> [GIVEN REQUEST]: Quote, with no changes, the lines that run from the top of the material to the line with "2.425, 2.44, .003).obj('panel_edge', M_brownp, tr3)", both included.

> [INFORMATION SHOWN]:
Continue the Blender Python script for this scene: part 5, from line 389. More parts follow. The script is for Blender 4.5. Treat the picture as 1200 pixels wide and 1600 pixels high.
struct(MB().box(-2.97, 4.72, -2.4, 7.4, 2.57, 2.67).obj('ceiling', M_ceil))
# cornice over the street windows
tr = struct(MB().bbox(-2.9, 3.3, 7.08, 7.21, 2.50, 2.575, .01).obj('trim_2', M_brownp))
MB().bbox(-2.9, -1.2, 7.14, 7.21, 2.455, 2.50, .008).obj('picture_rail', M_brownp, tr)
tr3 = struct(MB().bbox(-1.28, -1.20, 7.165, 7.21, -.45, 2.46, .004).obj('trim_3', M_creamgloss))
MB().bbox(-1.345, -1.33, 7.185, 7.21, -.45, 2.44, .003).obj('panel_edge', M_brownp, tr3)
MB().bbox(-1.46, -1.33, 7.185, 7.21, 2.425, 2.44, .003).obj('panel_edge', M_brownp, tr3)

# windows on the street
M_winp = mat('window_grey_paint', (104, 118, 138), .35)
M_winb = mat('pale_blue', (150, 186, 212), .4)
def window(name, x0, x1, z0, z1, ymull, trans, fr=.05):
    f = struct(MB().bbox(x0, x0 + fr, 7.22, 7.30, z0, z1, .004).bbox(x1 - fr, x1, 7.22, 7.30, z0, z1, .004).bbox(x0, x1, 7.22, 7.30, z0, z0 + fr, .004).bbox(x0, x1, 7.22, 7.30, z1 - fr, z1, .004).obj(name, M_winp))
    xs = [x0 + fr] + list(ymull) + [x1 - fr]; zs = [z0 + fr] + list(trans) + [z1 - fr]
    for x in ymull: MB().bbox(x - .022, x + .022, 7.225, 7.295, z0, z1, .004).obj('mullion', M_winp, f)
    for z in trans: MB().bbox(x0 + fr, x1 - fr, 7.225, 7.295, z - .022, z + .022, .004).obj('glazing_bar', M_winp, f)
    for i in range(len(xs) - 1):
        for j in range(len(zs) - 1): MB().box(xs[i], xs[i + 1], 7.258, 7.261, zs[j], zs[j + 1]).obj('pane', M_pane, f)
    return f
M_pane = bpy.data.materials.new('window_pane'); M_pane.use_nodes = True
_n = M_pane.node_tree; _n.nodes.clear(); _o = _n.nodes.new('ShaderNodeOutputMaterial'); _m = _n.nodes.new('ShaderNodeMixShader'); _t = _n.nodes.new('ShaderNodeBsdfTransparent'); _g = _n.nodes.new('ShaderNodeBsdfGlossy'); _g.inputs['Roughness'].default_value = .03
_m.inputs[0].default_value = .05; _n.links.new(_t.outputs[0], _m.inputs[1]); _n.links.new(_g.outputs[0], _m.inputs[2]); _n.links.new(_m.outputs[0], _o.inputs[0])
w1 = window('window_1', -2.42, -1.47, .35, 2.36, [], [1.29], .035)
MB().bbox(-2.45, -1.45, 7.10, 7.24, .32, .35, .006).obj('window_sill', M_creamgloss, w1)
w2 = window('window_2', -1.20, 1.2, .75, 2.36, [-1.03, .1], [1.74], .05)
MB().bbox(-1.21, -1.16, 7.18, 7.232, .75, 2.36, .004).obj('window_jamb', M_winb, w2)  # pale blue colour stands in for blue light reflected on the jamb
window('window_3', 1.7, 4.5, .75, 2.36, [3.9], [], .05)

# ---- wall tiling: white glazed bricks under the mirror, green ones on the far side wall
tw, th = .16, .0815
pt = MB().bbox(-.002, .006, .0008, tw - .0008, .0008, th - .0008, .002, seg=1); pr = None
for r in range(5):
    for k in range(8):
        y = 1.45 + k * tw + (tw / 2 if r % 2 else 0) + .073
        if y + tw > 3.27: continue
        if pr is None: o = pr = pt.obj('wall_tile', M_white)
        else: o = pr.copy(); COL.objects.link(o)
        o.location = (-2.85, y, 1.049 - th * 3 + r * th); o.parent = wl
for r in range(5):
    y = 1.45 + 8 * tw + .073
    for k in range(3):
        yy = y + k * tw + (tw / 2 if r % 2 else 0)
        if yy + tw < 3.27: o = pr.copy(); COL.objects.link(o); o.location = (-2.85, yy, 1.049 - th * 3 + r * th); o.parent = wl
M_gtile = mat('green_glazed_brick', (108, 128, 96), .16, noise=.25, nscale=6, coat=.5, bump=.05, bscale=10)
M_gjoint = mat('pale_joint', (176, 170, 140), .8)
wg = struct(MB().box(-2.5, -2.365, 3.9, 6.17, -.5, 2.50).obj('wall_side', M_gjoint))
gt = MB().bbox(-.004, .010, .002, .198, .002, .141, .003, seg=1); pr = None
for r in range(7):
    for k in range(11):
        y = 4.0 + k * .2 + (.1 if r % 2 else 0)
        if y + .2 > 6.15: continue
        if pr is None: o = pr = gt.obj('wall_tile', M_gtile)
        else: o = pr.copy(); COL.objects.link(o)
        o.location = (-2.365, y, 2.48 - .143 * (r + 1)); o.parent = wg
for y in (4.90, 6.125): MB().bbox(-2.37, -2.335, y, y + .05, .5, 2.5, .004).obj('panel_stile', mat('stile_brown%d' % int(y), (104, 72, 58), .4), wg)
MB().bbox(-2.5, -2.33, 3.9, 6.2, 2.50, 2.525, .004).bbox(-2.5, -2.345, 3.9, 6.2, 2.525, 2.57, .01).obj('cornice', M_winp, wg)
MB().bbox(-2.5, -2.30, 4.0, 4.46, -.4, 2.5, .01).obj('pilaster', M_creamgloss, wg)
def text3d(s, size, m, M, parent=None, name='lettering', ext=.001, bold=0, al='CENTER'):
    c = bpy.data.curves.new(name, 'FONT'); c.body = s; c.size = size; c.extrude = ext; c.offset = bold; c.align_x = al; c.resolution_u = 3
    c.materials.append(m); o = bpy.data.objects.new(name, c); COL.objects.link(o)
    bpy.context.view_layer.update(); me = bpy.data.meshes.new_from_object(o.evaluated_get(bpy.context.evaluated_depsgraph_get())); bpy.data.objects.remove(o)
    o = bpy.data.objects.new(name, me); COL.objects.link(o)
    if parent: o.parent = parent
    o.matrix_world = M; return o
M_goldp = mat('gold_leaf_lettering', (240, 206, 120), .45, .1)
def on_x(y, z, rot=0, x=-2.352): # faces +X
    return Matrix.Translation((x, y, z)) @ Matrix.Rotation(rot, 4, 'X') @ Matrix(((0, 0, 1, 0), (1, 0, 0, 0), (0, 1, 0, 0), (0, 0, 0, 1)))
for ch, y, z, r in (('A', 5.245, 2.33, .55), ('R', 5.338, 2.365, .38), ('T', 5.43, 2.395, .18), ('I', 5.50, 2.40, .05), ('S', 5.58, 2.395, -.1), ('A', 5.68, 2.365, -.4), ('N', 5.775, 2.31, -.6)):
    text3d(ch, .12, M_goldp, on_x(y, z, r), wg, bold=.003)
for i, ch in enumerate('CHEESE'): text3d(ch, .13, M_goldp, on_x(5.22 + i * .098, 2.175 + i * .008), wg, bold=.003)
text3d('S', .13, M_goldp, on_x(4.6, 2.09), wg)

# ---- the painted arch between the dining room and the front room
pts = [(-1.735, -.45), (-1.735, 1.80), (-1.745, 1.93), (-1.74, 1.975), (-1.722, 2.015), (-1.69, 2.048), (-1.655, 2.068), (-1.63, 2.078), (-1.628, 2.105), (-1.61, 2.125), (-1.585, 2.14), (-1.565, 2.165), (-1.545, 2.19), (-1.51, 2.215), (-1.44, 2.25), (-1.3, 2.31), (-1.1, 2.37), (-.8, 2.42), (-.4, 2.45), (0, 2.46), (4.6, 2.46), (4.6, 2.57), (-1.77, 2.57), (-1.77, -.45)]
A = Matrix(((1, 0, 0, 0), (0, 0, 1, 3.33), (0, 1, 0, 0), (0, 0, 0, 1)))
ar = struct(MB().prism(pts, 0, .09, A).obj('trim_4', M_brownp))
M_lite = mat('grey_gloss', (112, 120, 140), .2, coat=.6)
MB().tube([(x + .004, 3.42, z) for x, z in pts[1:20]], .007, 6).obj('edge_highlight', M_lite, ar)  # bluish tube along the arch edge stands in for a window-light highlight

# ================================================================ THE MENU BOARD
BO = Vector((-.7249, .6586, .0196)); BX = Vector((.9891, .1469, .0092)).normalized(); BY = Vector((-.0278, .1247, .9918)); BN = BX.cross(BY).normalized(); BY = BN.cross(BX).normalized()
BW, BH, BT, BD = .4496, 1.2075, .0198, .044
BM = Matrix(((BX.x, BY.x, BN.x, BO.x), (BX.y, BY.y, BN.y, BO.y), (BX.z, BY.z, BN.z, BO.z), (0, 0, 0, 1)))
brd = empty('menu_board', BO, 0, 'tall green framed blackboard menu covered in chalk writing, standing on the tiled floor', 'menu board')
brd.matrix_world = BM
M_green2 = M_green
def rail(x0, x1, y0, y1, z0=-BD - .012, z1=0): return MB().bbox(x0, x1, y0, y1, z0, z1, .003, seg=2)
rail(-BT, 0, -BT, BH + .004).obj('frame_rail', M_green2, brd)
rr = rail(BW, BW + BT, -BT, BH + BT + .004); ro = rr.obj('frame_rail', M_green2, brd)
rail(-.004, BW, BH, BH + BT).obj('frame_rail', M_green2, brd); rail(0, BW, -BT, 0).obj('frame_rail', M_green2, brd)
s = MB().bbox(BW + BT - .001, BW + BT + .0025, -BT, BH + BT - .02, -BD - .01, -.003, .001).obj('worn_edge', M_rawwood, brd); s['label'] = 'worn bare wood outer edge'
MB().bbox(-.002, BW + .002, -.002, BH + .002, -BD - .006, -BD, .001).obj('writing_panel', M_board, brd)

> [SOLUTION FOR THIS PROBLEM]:
Continue the Blender Python script for this scene: part 5, from line 389. More parts follow. The script is for Blender 4.5. Treat the picture as 1200 pixels wide and 1600 pixels high.
struct(MB().box(-2.97, 4.72, -2.4, 7.4, 2.57, 2.67).obj('ceiling', M_ceil))
# cornice over the street windows
tr = struct(MB().bbox(-2.9, 3.3, 7.08, 7.21, 2.50, 2.575, .01).obj('trim_2', M_brownp))
MB().bbox(-2.9, -1.2, 7.14, 7.21, 2.455, 2.50, .008).obj('picture_rail', M_brownp, tr)
tr3 = struct(MB().bbox(-1.28, -1.20, 7.165, 7.21, -.45, 2.46, .004).obj('trim_3', M_creamgloss))
MB().bbox(-1.345, -1.33, 7.185, 7.21, -.45, 2.44, .003).obj('panel_edge', M_brownp, tr3)
MB().bbox(-1.46, -1.33, 7.185, 7.21, 2.425, 2.44, .003).obj('panel_edge', M_brownp, tr3)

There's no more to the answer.